Что здесь мог сделать Государь? Каждый знает, что иногда наступает такая грань, когда доказывать что-то оппоненту, пусть самому близкому и родному, при явной своей правоте, все же становится бесполезно. Действовать же силой через армию, усмиряя свой народ войсками, провоцировать возможную гражданскую войну Царь не захотел.

Точную оценку мартовской ситуации дал в эмиграции протопресвитер Михаил Польской: «Единственным человеком, у которого не помутилось в дни революции национальное сознание, был Государь. Его духовное здоровье не было задето моментом. Он продолжал смотреть на вещи просто и трезво. Он отрекся после того, как все ему изменили. Он остался в России и мученически невинно за нее погиб, его преемники у власти сами изменили всем и дезертировали, сами бежали, спасая свою жизнь. Они нарушили присягу и предали своего Царя и с ним свою родину, хотя должны были сделать все, не жалея живота, победить или умереть, как это делают простые солдаты на полях сражения. Но среди своих высших военачальников-сотрудников только один Император положил жизнь свою за Россию. Сотрудники же его, восстав на него и подрубив ветвь, на которой сидели, или погибли от рук бунтарей, с которыми вошли в союз, получив должное, или постыдно бежали»[xiii].

Фактически отрекся не Царь, а народ, Государь лишь констатировал этот факт. По такому же принципу канонизируются святые или возглашается анафема. Подвижник становится святым до канонизации, а еретик таковым до провозглашения анафемы. Церковь в лице Святейшего Синода или Патриарха лишь констатирует эти факты, в частности, закрепляя их юридически в рамках профанного времени. Собственно, это мало касается самого святого или богоотступника и имеет значение, прежде всего, для массы верующих как ориентир для спасения души или опасности на этом пути. ПРОДОЛЖЕНИЕ СЛЕДУЕТ…

 

[i] Подлинников этих телеграмм нет, они хранятся в ГА РФ только в машинописных копиях без оригинальных подписей.

[ii] См., например: Тихменев Н. М. Из воспоминаний о последних днях пребывания Императора Николая II в Ставке. Ницца, 1925. С. 28–32. Ссылка дается по изд.: Дневники. Т. 1. С. 357.

[iii] Бощановский Василий, прот. Саровские торжества.

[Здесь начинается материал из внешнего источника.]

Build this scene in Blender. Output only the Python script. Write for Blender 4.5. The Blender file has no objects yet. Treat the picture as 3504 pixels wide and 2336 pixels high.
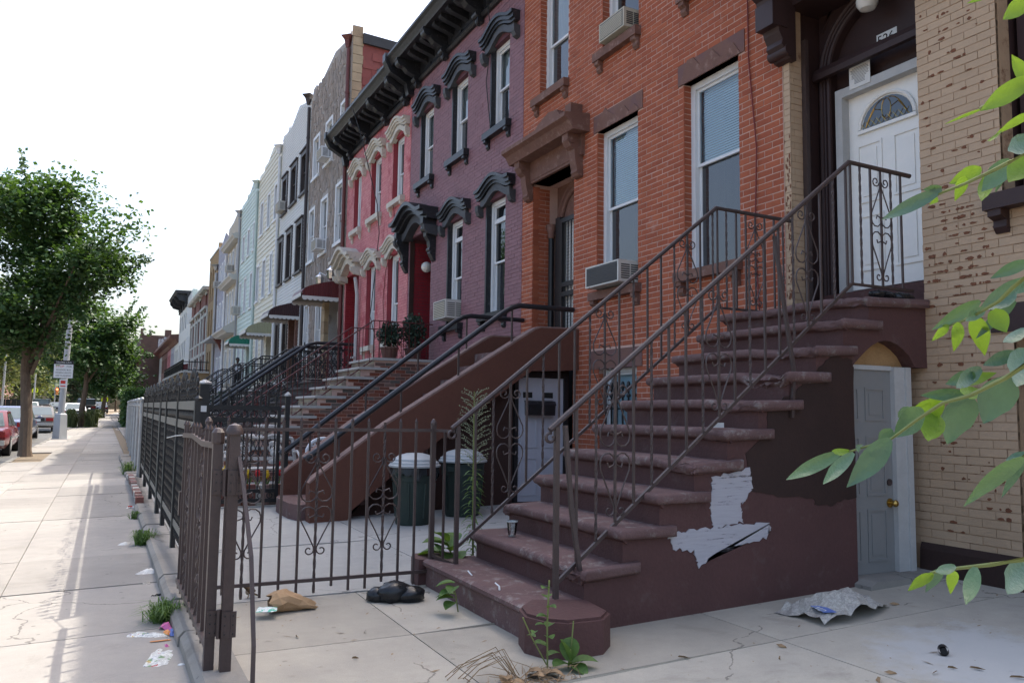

Прославление мощей преподобного Серафима Саровского // Четвертый удел Богородицы. Б.г. Ссылка дается по изд.: Саровские торжества 1903 года в фотографиях, документах, воспоминаниях. Дивеево, 2003. С. 118.

[iv] Андрей (Ухтомский), архим. Царь и народ. Казань, 1903. Цит. по изд.: Саровские торжества 1903 года в фотографиях, документах, воспоминаниях. Дивеево, 2003. С. 97; Деятель. 1903. № 10.

[v] Уфимские епархиальные ведомости. 1917. № 7/8. С. 193–195; Тамбовские епархиальные ведомости. 1917. № 21. С. 483–485. Цит. по изд.: Российское духовенство и свержение монархии в 1917 году. Материалы и архивные документы по истории Русской Православной Церкви / сост. М. А. Бабкин. Изд. 2-е испр. и доп. М., 2008. С. 80.

[vi] Всероссийский церковно-общественный вестник. 1917. № 3. С. 3. Цит. по изд.: Российское духовенство и свержение монархии в 1917 году. Материалы и архивные документы по истории Русской Православной Церкви / сост. М. А. Бабкин. Изд. 2-е испр. и доп. М., 2008. С. 86.

[vii] Биржевые ведомости. Вечерний выпуск. 1917. № 16231. С. 4. Цит. по изд.: Российское духовенство и свержение монархии в 1917 году. Материалы и архивные документы по истории Русской Православной Церкви / сост. М. А. Бабкин. Изд. 2-е, испр. и доп. М., 2008. С. 479.

[viii] Биржевые ведомости. Вечерний выпуск. 1917. № 16133. С. 1. Цит. по изд.: Российское духовенство и свержение монархии в 1917 году. Материалы и архивные документы по истории Русской Православной Церкви / сост. М. А. Бабкин. Изд. 2-е, испр. и доп. М., 2008. С. 476.

[ix] Можно заметить, что архиепископ Андрей (Ухтомский) был канонизирован Русской Православной Церковью за рубежом в 1981 году. Протоиерей Философ Орнатский канонизирован Русской Православной Церковью в 2000 году.

[x] Ахеронт или Ахерон — в греческой мифологии название реки, через которую души мертвых безвозвратно попадали в подземное царство Аида.

[xi] Адамович Г. В. Василий Алексеевич Маклаков. Париж, 1959. Цит. по изд.: Религия и Церковь в Сибири: Сб. науч. ст. и документальных материалов. Вып. 11. Тюмень, 1998. С. 60–63.

[xii] Константин (Зайцев), архимандрит. Чудо Русской истории, 2002. С. 266. Цит. по изд.: Бабкин М. А. Священство и Царство (Россия, начало XX века — 1918 г.). Исследования и материалы. М., 2011. С. 606.

[xiii] Польской М., протопр. Новые мученики Российские. В 2 т. Джорданвилль, 1949–1957. 2-е репр. изд. М., 1994. Т. 1. С. 260.